WRITTEN INSTRUCTION —
Reproduce all of the data that follows, character for character.

RECORDS SUPPLIED —
★ ★ ★ ★ ★
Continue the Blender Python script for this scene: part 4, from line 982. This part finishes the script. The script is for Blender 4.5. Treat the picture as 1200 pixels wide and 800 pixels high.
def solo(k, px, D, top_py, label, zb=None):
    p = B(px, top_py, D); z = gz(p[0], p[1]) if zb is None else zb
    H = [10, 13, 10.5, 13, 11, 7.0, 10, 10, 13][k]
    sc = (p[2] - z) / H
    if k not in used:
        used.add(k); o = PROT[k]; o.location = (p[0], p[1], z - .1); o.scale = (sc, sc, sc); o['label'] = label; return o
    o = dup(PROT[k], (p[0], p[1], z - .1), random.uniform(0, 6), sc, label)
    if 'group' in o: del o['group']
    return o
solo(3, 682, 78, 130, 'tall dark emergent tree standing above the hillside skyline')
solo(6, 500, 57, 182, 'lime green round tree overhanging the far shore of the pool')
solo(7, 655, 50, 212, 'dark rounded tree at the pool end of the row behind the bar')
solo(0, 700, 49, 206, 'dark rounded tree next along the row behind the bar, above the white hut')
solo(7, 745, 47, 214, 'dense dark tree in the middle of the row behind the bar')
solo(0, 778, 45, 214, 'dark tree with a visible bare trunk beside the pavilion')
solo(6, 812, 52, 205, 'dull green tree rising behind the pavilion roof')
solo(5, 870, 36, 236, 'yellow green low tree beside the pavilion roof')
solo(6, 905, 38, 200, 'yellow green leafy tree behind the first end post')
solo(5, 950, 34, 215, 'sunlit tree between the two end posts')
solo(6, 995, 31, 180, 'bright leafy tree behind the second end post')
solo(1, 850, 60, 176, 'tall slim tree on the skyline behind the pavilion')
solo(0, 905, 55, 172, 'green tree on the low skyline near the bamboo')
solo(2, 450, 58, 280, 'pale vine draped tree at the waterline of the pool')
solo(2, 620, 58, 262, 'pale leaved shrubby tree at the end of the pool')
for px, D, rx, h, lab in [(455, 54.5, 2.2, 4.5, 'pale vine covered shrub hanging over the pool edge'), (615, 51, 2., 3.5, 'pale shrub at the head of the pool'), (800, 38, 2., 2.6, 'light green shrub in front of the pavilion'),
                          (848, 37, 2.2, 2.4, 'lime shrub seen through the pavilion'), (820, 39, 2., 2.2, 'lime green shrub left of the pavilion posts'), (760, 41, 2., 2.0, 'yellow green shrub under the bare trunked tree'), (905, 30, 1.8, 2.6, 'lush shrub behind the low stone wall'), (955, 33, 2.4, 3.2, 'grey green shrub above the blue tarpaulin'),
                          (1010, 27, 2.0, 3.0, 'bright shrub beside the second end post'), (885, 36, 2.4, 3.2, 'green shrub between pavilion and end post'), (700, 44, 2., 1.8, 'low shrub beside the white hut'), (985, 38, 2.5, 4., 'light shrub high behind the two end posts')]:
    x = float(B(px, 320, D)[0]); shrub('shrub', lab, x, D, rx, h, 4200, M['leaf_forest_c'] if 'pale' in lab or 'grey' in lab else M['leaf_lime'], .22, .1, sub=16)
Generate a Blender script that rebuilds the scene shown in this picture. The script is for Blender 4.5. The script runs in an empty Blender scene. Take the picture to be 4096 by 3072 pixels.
★ ★ ★ ★ ★
IN RESPONSE —
Continue the Blender Python script for this scene: part 4, from line 982. This part finishes the script. The script is for Blender 4.5. Treat the picture as 1200 pixels wide and 800 pixels high.
def solo(k, px, D, top_py, label, zb=None):
    p = B(px, top_py, D); z = gz(p[0], p[1]) if zb is None else zb
    H = [10, 13, 10.5, 13, 11, 7.0, 10, 10, 13][k]
    sc = (p[2] - z) / H
    if k not in used:
        used.add(k); o = PROT[k]; o.location = (p[0], p[1], z - .1); o.scale = (sc, sc, sc); o['label'] = label; return o
    o = dup(PROT[k], (p[0], p[1], z - .1), random.uniform(0, 6), sc, label)
    if 'group' in o: del o['group']
    return o
solo(3, 682, 78, 130, 'tall dark emergent tree standing above the hillside skyline')
solo(6, 500, 57, 182, 'lime green round tree overhanging the far shore of the pool')
solo(7, 655, 50, 212, 'dark rounded tree at the pool end of the row behind the bar')
solo(0, 700, 49, 206, 'dark rounded tree next along the row behind the bar, above the white hut')
solo(7, 745, 47, 214, 'dense dark tree in the middle of the row behind the bar')
solo(0, 778, 45, 214, 'dark tree with a visible bare trunk beside the pavilion')
solo(6, 812, 52, 205, 'dull green tree rising behind the pavilion roof')
solo(5, 870, 36, 236, 'yellow green low tree beside the pavilion roof')
solo(6, 905, 38, 200, 'yellow green leafy tree behind the first end post')
solo(5, 950, 34, 215, 'sunlit tree between the two end posts')
solo(6, 995, 31, 180, 'bright leafy tree behind the second end post')
solo(1, 850, 60, 176, 'tall slim tree on the skyline behind the pavilion')
solo(0, 905, 55, 172, 'green tree on the low skyline near the bamboo')
solo(2, 450, 58, 280, 'pale vine draped tree at the waterline of the pool')
solo(2, 620, 58, 262, 'pale leaved shrubby tree at the end of the pool')
for px, D, rx, h, lab in [(455, 54.5, 2.2, 4.5, 'pale vine covered shrub hanging over the pool edge'), (615, 51, 2., 3.5, 'pale shrub at the head of the pool'), (800, 38, 2., 2.6, 'light green shrub in front of the pavilion'),
                          (848, 37, 2.2, 2.4, 'lime shrub seen through the pavilion'), (820, 39, 2., 2.2, 'lime green shrub left of the pavilion posts'), (760, 41, 2., 2.0, 'yellow green shrub under the bare trunked tree'), (905, 30, 1.8, 2.6, 'lush shrub behind the low stone wall'), (955, 33, 2.4, 3.2, 'grey green shrub above the blue tarpaulin'),
                          (1010, 27, 2.0, 3.0, 'bright shrub beside the second end post'), (885, 36, 2.4, 3.2, 'green shrub between pavilion and end post'), (700, 44, 2., 1.8, 'low shrub beside the white hut'), (985, 38, 2.5, 4., 'light shrub high behind the two end posts')]:
    x = float(B(px, 320, D)[0]); shrub('shrub', lab, x, D, rx, h, 4200, M['leaf_forest_c'] if 'pale' in lab or 'grey' in lab else M['leaf_lime'], .22, .1, sub=16)
Generate a Blender script that rebuilds the scene shown in this picture. The script is for Blender 4.5. The script runs in an empty Blender scene. Take the picture to be 4096 by 3072 pixels.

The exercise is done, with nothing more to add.